What you have to do: Write out exactly the lines from the start of the entries through the one that contains "C = scn.collection", including both.
======== Provided data
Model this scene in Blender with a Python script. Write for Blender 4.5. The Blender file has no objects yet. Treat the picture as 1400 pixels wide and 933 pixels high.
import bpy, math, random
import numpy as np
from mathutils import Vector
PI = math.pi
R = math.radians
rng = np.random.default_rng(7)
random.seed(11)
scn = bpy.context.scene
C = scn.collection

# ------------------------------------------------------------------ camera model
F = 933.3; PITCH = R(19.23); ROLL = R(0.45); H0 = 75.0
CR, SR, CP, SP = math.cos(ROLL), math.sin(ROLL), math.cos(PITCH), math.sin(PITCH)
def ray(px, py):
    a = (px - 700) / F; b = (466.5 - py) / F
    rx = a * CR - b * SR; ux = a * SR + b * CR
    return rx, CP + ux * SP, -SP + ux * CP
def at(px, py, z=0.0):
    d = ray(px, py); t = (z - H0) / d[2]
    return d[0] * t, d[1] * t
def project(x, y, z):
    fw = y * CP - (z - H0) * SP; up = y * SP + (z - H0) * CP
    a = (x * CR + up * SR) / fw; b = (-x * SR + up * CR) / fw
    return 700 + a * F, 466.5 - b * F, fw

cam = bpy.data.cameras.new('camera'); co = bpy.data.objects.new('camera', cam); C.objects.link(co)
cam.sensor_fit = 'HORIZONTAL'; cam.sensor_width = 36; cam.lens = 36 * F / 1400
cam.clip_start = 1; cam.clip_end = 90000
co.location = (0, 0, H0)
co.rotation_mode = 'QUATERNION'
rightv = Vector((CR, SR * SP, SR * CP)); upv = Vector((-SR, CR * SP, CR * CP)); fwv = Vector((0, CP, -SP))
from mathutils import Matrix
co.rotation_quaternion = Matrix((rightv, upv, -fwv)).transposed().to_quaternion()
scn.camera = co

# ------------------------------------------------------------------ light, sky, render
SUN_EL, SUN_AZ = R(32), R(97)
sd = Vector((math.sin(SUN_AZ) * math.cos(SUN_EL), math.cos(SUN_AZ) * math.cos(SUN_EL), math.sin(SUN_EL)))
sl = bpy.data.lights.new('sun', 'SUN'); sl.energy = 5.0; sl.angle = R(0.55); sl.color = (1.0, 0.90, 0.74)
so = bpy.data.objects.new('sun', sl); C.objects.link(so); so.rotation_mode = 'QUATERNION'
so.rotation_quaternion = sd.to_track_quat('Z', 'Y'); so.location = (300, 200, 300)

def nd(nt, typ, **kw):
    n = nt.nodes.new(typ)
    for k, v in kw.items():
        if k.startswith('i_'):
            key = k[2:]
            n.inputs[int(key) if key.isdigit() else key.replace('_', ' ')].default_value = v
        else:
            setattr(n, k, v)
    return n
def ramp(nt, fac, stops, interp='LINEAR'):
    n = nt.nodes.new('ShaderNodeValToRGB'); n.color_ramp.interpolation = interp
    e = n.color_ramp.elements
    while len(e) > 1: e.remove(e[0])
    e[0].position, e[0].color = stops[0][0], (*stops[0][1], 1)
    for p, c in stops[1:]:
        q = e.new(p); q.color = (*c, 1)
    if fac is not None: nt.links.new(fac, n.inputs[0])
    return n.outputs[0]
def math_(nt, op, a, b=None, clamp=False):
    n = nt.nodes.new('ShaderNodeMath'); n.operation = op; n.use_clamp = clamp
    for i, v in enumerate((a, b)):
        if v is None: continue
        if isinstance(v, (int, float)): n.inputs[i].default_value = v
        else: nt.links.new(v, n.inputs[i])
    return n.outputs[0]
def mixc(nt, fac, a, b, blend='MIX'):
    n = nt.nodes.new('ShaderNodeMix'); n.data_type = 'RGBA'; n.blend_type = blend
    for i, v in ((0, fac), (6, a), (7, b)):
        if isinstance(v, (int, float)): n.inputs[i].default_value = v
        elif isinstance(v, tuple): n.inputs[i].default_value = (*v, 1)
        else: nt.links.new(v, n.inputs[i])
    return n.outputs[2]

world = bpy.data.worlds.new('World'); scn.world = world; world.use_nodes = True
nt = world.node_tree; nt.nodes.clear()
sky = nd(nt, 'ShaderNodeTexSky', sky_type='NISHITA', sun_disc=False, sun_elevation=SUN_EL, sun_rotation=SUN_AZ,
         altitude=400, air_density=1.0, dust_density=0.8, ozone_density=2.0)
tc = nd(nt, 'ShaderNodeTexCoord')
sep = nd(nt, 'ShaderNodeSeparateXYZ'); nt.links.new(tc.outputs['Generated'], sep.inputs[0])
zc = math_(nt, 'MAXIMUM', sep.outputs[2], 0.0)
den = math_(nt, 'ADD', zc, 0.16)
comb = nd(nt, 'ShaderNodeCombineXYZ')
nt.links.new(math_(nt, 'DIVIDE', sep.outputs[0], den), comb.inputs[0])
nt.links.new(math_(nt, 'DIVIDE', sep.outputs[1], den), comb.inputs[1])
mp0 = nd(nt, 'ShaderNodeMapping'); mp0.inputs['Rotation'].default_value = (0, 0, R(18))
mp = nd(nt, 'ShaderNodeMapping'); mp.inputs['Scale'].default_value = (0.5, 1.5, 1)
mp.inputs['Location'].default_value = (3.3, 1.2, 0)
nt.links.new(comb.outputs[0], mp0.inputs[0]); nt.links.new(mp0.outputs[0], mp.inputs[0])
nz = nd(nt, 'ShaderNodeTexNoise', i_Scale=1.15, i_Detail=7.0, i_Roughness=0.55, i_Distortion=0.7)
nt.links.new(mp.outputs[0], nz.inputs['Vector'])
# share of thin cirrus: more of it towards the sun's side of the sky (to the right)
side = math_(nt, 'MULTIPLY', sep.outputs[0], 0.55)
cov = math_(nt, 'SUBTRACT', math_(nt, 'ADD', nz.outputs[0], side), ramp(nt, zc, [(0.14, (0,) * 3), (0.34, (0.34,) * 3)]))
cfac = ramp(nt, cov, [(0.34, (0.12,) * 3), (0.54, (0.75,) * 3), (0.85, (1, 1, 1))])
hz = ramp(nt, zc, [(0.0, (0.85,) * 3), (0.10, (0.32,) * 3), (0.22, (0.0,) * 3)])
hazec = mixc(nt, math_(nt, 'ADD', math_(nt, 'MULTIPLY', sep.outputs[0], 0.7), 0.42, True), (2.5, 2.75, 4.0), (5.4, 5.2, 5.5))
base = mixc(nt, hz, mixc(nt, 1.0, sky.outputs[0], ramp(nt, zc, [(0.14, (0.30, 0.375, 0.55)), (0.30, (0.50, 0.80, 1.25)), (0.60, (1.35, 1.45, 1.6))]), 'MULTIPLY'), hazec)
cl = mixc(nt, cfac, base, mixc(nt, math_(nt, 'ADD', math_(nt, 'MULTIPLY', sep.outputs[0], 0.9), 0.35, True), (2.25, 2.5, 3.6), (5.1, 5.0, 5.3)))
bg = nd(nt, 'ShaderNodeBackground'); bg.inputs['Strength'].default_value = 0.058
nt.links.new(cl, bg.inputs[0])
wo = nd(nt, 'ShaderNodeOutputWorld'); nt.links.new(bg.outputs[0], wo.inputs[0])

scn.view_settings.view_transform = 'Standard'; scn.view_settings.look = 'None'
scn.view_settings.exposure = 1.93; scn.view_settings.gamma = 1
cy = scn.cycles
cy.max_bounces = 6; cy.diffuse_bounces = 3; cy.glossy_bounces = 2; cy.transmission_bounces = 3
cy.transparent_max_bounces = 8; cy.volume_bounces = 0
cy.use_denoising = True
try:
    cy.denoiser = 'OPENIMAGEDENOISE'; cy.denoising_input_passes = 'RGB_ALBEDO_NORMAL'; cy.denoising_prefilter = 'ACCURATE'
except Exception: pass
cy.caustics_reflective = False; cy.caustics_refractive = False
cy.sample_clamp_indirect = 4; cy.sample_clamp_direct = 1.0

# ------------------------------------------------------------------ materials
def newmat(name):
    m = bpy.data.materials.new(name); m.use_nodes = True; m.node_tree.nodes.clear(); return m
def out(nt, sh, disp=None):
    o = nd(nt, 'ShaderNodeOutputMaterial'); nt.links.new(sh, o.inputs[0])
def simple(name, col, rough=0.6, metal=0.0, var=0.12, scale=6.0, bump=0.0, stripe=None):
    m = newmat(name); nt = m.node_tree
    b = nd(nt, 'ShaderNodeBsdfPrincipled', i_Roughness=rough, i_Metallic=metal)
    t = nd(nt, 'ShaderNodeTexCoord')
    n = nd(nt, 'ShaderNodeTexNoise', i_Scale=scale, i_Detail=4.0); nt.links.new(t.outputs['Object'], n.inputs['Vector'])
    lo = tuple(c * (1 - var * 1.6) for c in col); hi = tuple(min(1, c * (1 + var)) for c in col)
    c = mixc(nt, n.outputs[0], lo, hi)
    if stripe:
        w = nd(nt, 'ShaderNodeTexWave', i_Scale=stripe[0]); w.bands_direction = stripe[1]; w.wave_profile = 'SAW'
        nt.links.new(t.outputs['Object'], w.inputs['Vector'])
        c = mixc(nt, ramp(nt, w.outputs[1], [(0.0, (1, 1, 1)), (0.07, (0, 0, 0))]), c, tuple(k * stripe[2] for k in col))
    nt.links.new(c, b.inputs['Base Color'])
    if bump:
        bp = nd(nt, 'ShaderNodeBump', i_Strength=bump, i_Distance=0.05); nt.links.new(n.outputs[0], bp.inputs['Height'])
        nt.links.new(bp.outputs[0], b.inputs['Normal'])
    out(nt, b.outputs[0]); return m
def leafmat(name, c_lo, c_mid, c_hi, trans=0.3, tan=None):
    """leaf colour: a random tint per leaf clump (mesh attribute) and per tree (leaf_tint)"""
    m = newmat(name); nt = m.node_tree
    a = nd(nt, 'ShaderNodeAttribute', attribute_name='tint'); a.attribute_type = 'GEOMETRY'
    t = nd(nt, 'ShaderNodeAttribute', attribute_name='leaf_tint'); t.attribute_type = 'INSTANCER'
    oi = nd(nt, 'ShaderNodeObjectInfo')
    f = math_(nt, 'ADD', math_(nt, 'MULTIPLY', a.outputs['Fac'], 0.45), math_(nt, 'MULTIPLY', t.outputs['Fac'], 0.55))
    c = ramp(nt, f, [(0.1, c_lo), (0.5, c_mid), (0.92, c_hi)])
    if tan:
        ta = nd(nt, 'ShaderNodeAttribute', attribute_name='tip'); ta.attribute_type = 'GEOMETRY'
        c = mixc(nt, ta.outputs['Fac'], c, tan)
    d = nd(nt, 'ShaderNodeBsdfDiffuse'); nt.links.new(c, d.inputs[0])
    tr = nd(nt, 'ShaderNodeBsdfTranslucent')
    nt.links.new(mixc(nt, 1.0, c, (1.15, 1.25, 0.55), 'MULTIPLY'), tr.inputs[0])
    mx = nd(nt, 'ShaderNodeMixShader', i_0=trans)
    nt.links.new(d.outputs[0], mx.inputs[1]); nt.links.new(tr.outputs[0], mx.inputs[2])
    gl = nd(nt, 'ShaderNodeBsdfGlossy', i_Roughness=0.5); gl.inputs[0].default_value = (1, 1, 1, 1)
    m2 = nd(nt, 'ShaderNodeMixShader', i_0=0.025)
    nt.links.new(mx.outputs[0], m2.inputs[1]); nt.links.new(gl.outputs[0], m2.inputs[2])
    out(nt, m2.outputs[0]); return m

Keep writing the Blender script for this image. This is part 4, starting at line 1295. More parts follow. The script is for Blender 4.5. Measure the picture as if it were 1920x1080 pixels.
================
Result of the exercise:
Model this scene in Blender with a Python script. Write for Blender 4.5. The Blender file has no objects yet. Treat the picture as 1400 pixels wide and 933 pixels high.
import bpy, math, random
import numpy as np
from mathutils import Vector
PI = math.pi
R = math.radians
rng = np.random.default_rng(7)
random.seed(11)
scn = bpy.context.scene
C = scn.collection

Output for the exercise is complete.